When it comes to videos, the Zune software integration lends to compensate for the lack of codec support on the Nokia Lumia 800. The phone will play MPEG-4 and WMV files, and the Zune software will convert other video formats automatically which is handy. That said, it will leave you waiting a while for your video files to sync. Watching these on the Nokia Lumia 800 is pretty good. While not as visually immersive as on on a larger screen, with the Clear Black AMOLED, beautiful form factor and decent resolution, we still managed to get into the experience.

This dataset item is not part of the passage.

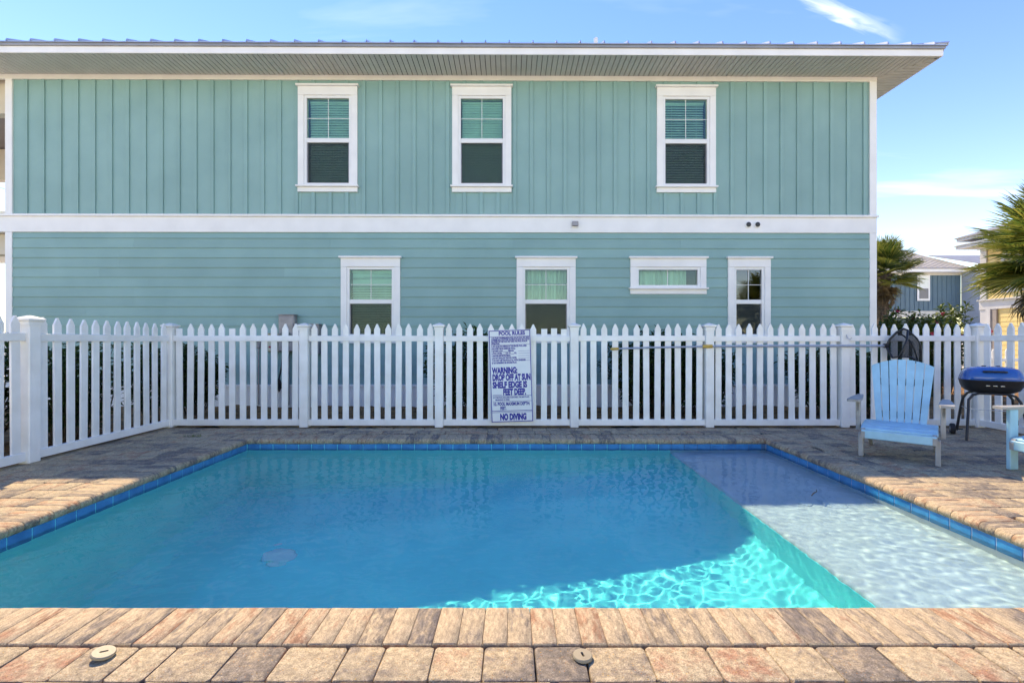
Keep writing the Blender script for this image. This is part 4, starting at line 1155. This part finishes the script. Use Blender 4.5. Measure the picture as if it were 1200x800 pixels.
MB().cbox((-5.7, 4.3, 8.04), (3.4, 4.55, 8.16), .02).build('ridge_cap', M['gutter'], bh)
for xx in (.6, .95): MB().tube([(xx, 4.2, 8.0), (xx, 4.2, 8.5)], .09, 8).build('roof_vent', M['black'], bh, 40)

yh = thing('yellow_house', 'yellow lap-sided house with white trim behind the large palm', 'house', (18.7, 14, 0), 0)
def yb(name, a, b, mat, c=.006): return MB().cbox((a[0]-18.7, a[1]-14, a[2]), (b[0]-18.7, b[1]-14, b[2]), c).build(name, M[mat], yh)
yb('wall', (18.72, 10, -.08), (26, 18.36, 4.79), 'yellow')
z = -.05
while z < 2.35:
    m_ = MB().prism([(-.022, z), (0, z), (0, z+.19), (-.006, z+.19)], 10.0-14, 17.72-14); m_.build('siding_board', M['yellow'], yh, None, (.018, 0, 0)); z += .178
z = 2.80
while z < 4.7:
    m_ = MB().prism([(-.022, z), (0, z), (0, z+.19), (-.006, z+.19)], 10.0-14, 18.12-14); m_.build('siding_board', M['yellow'], yh, None, (.018, 0, 0)); z += .178
yb('band', (18.62, 10, 2.40), (18.72, 18.38, 2.74), 'shadedtrim'); yb('band_cap', (18.52, 10, 2.741), (18.72, 18.38, 2.79), 'shadedtrim')
yb('corner_board', (18.66, 18.13, -.08), (18.75, 18.38, 2.399), 'shadedtrim'); yb('corner_board', (18.66, 18.13, 2.791), (18.75, 18.38, 4.79), 'shadedtrim')
yb('porch_post', (18.60, 17.93, -.08), (18.69, 18.11, 2.399), 'shadedtrim'); yb('wall_return', (18.64, 17.73, -.08), (18.715, 17.92, 2.398), 'taupe')
yb('window_trim', (18.66, 16.7, 3.0), (18.74, 17.6, 4.5), 'shadedtrim'); yb('pane', (18.652, 16.82, 3.12), (18.659, 17.48, 4.38), 'roomdark')
yb('eave', (17.72, 10, 4.80), (18.8, 18.42, 4.92), 'shadedtrim'); yb('eave', (17.80, 10, 5.12), (18.9, 18.46, 5.26), 'shadedtrim')
yb('roof_edge', (17.68, 9.9, 4.921), (18.75, 18.46, 4.97), 'gutter'); yb('upper_wall', (18.81, 10.1, 4.971), (26, 17.9, 5.119), 'shadedtrim')
slab([(-.95, -4.1, 5.27), (-.95, 4.5, 5.27), (3.5, 2.0, 6.75), (3.5, -1.8, 6.75)][::-1], .05, 'roof', 'paleroof', yh)
slab([(-.95, 4.5, 5.27), (8.0, 4.5, 5.27), (6.5, 2.0, 6.75), (3.5, 2.0, 6.75)][::-1], .05, 'roof', 'paleroof', yh)

# far fence
ff = thing('far_picket_fence', 'distant low white picket fence seen behind the barbecue fence', 'fence', (10.6, 12.6, -.06), R(2))
for k in range(26): put('picket', PK, ff, (.19*k, 0, -.38), None)
MB().box((0, -.03, .66), (5, .03, .74)).build('rail', M['vinyl'], ff); MB().box((0, -.03, .12), (5, .03, .2)).build('rail', M['vinyl'], ff)
for k in range(3): MB().cbox((2.4*k, -.07, 0), (2.4*k+.14, .07, 1.04), .01).build('post', M['vinyl'], ff)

Call quality on the Nokia Lumia 800 is pretty good overall. Unfortunately, when we were on the Lumia, callers sounded slightly less clear than we would have hoped. Listeners on the other end however reported we sounded crisp, so while not perfect overall, nothing drastic to report. The loudspeaker delivers good, clear sound both for voice and media and we really like the fact that it's placed at the bottom of the unit so when the Nokia Lumia 800 is lying down, we can still hear the music or conversation as nothing is covering the speaker.

Mango is an efficient OS, with handsets like the HTC Radar performing stunningly well with mere 1GHz processors. In turn it comes as little surprise that the Nokia Lumia's 1.4Ghz Snapdragon processor flies through tasks. After four days with the device we're yet to experience any slowdown or stutter despite having installed in excess of 15 apps and used the handset day in day out.

In terms of performance, the chink in the Nokia Lumia 800's armor is definitely its battery life. No, this isn't going to die by 4pm, but neither is it going to live strong for two days. Nokia handsets, N9 included are generally renowned for lasting forever and Windows Phone devices also tend to do well in this department. We'd expected the combination of both to deliver easily over a days worth of juice but sadly no. Juice is well and truly depleted come 10pm after a full days use. Not terrible, but not what we were expecting either.



And so it begins, Nokia's partnership with Microsoft has reached fruition and the first taste is in our hands. Bearing in mind how quickly Nokia got this to market, the custom Nokia Apps they pulled out of the bag and the reformatting of MeeGo hardware to fit a Windows Phone platform, we can do little but commend. The Nokia Lumia 800 sports a beautiful screen, slick design and promising OS only made more attractive by the inclusion of Nokia Maps, Drive and Music. While it does have its weak points, with the AMOLED delivering a blue hue when viewed at an angle and lackluster noise handling in the images, not to mention less than stellar battery life, we still find it very easy to recommend Nokia's new flagship as the pros outweigh the cons ten to one.